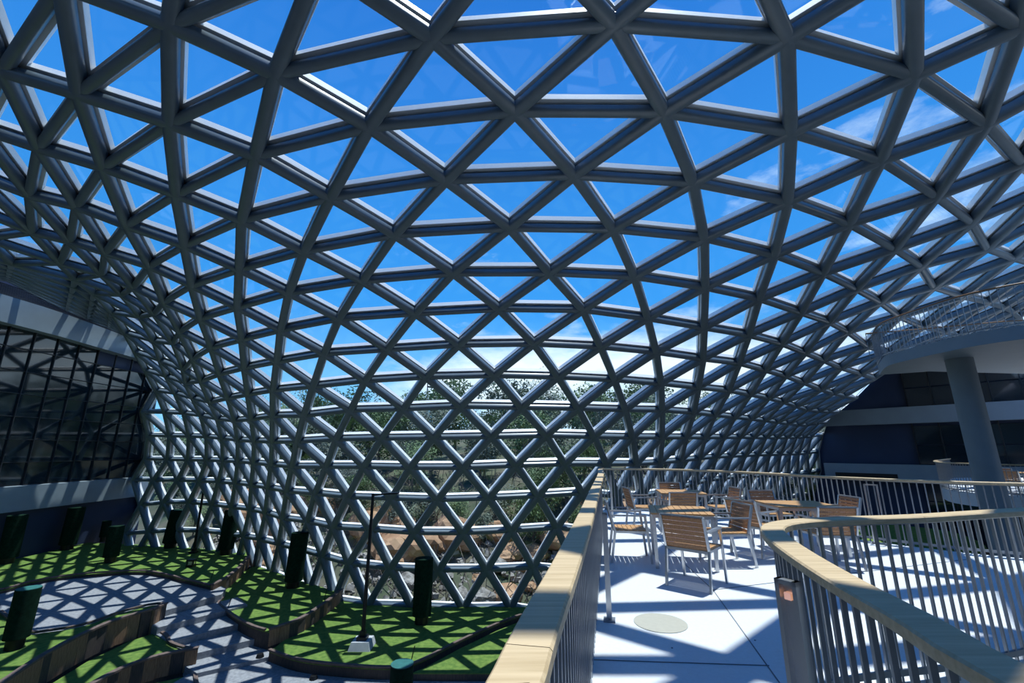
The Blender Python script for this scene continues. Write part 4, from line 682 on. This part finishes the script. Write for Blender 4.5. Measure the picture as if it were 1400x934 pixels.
# trees
def tree_mesh(seed, H, spread, leaves, lm):
    # a tapering trunk, branches and a cloud of separate leaves
    r_ = random.Random(seed); tb = MB(); lb = MB(); tips = []
    tb.cyl((0, 0, -0.5), (r_.uniform(-.3, .3), 0, H*0.55), 0.16, 0.09, 7); 
    for k in range(11):
        z0 = H*r_.uniform(0.12, 0.6); an = r_.uniform(0, 6.28); l_ = spread*r_.uniform(0.5, 1.0)*(1.1-z0/H*0.5); z1 = z0+l_*r_.uniform(0.3, 0.9)+H*0.12
        e_ = Vector((l_*math.cos(an), l_*math.sin(an), min(z1, H))); tb.cyl((0, 0, z0), e_, 0.06, 0.02, 5); tips.append((e_, spread*0.45)); tips.append((e_*0.6+Vector((0, 0, z0*0.4)), spread*0.4))
    tips.append((Vector((0, 0, H*0.85)), spread*0.5)); tips.append((Vector((0, 0, H*0.65)), spread*0.55))
    for k in range(leaves):
        c, rr = tips[r_.randrange(len(tips))]
        dvec = Vector((r_.gauss(0, 1), r_.gauss(0, 1), r_.gauss(0, 0.8))).normalized()*rr*r_.uniform(0.5, 1.05)
        p = c+dvec; s_ = r_.uniform(0.08, 0.19); u = Vector((r_.gauss(0, 1), r_.gauss(0, 1), r_.gauss(0, 1))).normalized(); v_ = u.orthogonal().normalized()
        lb.add([p-u*s_, p+v_*s_*0.5, p+u*s_, p-v_*s_*0.5], [(0, 1, 2, 3)])
    return tb, lb
variants = []
for k in range(6):
    tb, lb = tree_mesh(k*5+1, 5.5+k*0.5, 2.0+0.25*(k % 3), 3400, None)
    r = tag(empty('tree'), 'leafy grey green tree in the dense wood on the slope outside', 'tree', 'trees on the wooded slope')
    tb.build('trunk', BARK, r); lb.build('foliage', LEAF[k % 3], r); variants.append(r)
cnt = 0
tsp = []
for row_, (d0, n_, s0) in enumerate(((6.5, 26, 0.45), (9, 24, 0.6), (12, 22, 0.75), (15, 22, 0.9), (20, 22, 1.05), (27, 22, 1.25), (37, 22, 1.45))):
    for k in range(n_):
        x = -46+92*(k+0.5)/n_+rd.uniform(-1.6, 1.6); x *= 1+d0*0.012
        y = 27.5+min(0.0108*x*x, 20)+d0+rd.uniform(-2, 2); tsp.append((x, y, s0*rd.uniform(0.8, 1.15)))
for k, (x, y, s_) in enumerate(tsp):
    c = variants[k] if k < 6 else copy_tree(variants[k % 6])
    c.location = (x, y, hz(x, y)-0.2); c.rotation_euler = (0, 0, rd.uniform(0, 6.28)); c.scale = (s_, s_, s_)
for x, y, s_, lab in ((1.0, 66, 1.75, 'tall dark tree rising above the others on the skyline, centre'), (4.6, 64, 1.6, 'tall dark tree on the skyline just right of the tallest')):
    c = copy_tree(variants[0 if x < 2 else 4]); c.location = (x, y, hz(x, y)-0.2); c.scale = (s_, s_, s_*1.05); c['label'] = lab; c['group'] = 'tall trees on the skyline'
# young green tree close to the glass
for x, y, s_, lab in ((1.5, 33.5, 0.75, 'young bright green tree just outside the glass, near the terrace railing'), (4.2, 36, 0.8, 'green sapling behind the glass beside the terrace corner')):
    c = copy_tree(variants[2]); c.location = (x, y, hz(x, y)-0.2); c.scale = (s_, s_, s_); c['label'] = lab; c['group'] = 'young trees by the glass'
# distant power frame on the skyline
t = tag(empty('roof_sign_frame', (-14.5, 75, hz(-14.5, 75)+4)), 'distant lattice frame standing on the skyline above the trees', 'frame')
b = MB()
for k in range(6): b.beam((k*1.1, 0, 0), (k*1.1, 0, 8.4-k*0.3), 0.15, 0.15)
for z in (5.2, 6.4, 7.4): b.beam((0, 0, z), (5.5, 0, z-0.9), 0.15, 0.3)
b.build('frame_bars', BARK, t)
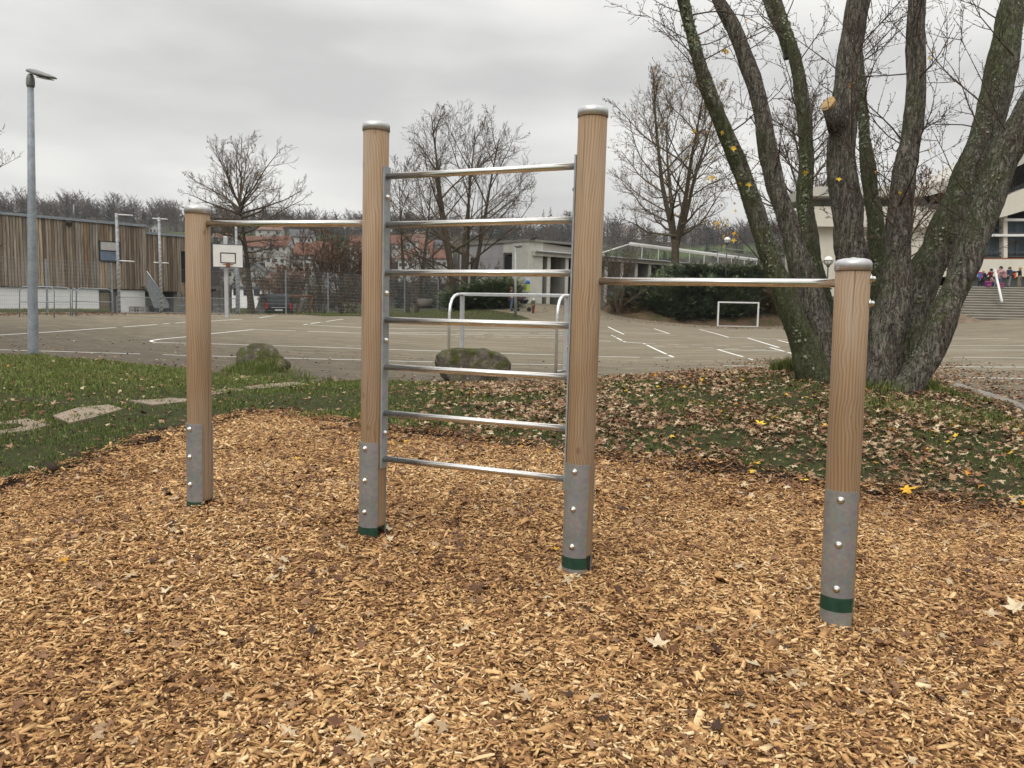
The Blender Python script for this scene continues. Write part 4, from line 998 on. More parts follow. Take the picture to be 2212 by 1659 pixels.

########

• Goal of the exercise
Every line above should be returned exactly; the pictures stay out.

• Output of the exercise
The Blender Python script for this scene continues. Write part 4, from line 682 on. This part finishes the script. Write for Blender 4.5. Measure the picture as if it were 1400x934 pixels.
# trees
def tree_mesh(seed, H, spread, leaves, lm):
    # a tapering trunk, branches and a cloud of separate leaves
    r_ = random.Random(seed); tb = MB(); lb = MB(); tips = []
    tb.cyl((0, 0, -0.5), (r_.uniform(-.3, .3), 0, H*0.55), 0.16, 0.09, 7); 
    for k in range(11):
        z0 = H*r_.uniform(0.12, 0.6); an = r_.uniform(0, 6.28); l_ = spread*r_.uniform(0.5, 1.0)*(1.1-z0/H*0.5); z1 = z0+l_*r_.uniform(0.3, 0.9)+H*0.12
        e_ = Vector((l_*math.cos(an), l_*math.sin(an), min(z1, H))); tb.cyl((0, 0, z0), e_, 0.06, 0.02, 5); tips.append((e_, spread*0.45)); tips.append((e_*0.6+Vector((0, 0, z0*0.4)), spread*0.4))
    tips.append((Vector((0, 0, H*0.85)), spread*0.5)); tips.append((Vector((0, 0, H*0.65)), spread*0.55))
    for k in range(leaves):
        c, rr = tips[r_.randrange(len(tips))]
        dvec = Vector((r_.gauss(0, 1), r_.gauss(0, 1), r_.gauss(0, 0.8))).normalized()*rr*r_.uniform(0.5, 1.05)
        p = c+dvec; s_ = r_.uniform(0.08, 0.19); u = Vector((r_.gauss(0, 1), r_.gauss(0, 1), r_.gauss(0, 1))).normalized(); v_ = u.orthogonal().normalized()
        lb.add([p-u*s_, p+v_*s_*0.5, p+u*s_, p-v_*s_*0.5], [(0, 1, 2, 3)])
    return tb, lb
variants = []
for k in range(6):
    tb, lb = tree_mesh(k*5+1, 5.5+k*0.5, 2.0+0.25*(k % 3), 3400, None)
    r = tag(empty('tree'), 'leafy grey green tree in the dense wood on the slope outside', 'tree', 'trees on the wooded slope')
    tb.build('trunk', BARK, r); lb.build('foliage', LEAF[k % 3], r); variants.append(r)
cnt = 0
tsp = []
for row_, (d0, n_, s0) in enumerate(((6.5, 26, 0.45), (9, 24, 0.6), (12, 22, 0.75), (15, 22, 0.9), (20, 22, 1.05), (27, 22, 1.25), (37, 22, 1.45))):
    for k in range(n_):
        x = -46+92*(k+0.5)/n_+rd.uniform(-1.6, 1.6); x *= 1+d0*0.012
        y = 27.5+min(0.0108*x*x, 20)+d0+rd.uniform(-2, 2); tsp.append((x, y, s0*rd.uniform(0.8, 1.15)))
for k, (x, y, s_) in enumerate(tsp):
    c = variants[k] if k < 6 else copy_tree(variants[k % 6])
    c.location = (x, y, hz(x, y)-0.2); c.rotation_euler = (0, 0, rd.uniform(0, 6.28)); c.scale = (s_, s_, s_)
for x, y, s_, lab in ((1.0, 66, 1.75, 'tall dark tree rising above the others on the skyline, centre'), (4.6, 64, 1.6, 'tall dark tree on the skyline just right of the tallest')):
    c = copy_tree(variants[0 if x < 2 else 4]); c.location = (x, y, hz(x, y)-0.2); c.scale = (s_, s_, s_*1.05); c['label'] = lab; c['group'] = 'tall trees on the skyline'
# young green tree close to the glass
for x, y, s_, lab in ((1.5, 33.5, 0.75, 'young bright green tree just outside the glass, near the terrace railing'), (4.2, 36, 0.8, 'green sapling behind the glass beside the terrace corner')):
    c = copy_tree(variants[2]); c.location = (x, y, hz(x, y)-0.2); c.scale = (s_, s_, s_); c['label'] = lab; c['group'] = 'young trees by the glass'
# distant power frame on the skyline
t = tag(empty('roof_sign_frame', (-14.5, 75, hz(-14.5, 75)+4)), 'distant lattice frame standing on the skyline above the trees', 'frame')
b = MB()
for k in range(6): b.beam((k*1.1, 0, 0), (k*1.1, 0, 8.4-k*0.3), 0.15, 0.15)
for z in (5.2, 6.4, 7.4): b.beam((0, 0, z), (5.5, 0, z-0.9), 0.15, 0.3)
b.build('frame_bars', BARK, t)
The Blender Python script for this scene continues. Write part 4, from line 998 on. More parts follow. Take the picture to be 2212 by 1659 pixels.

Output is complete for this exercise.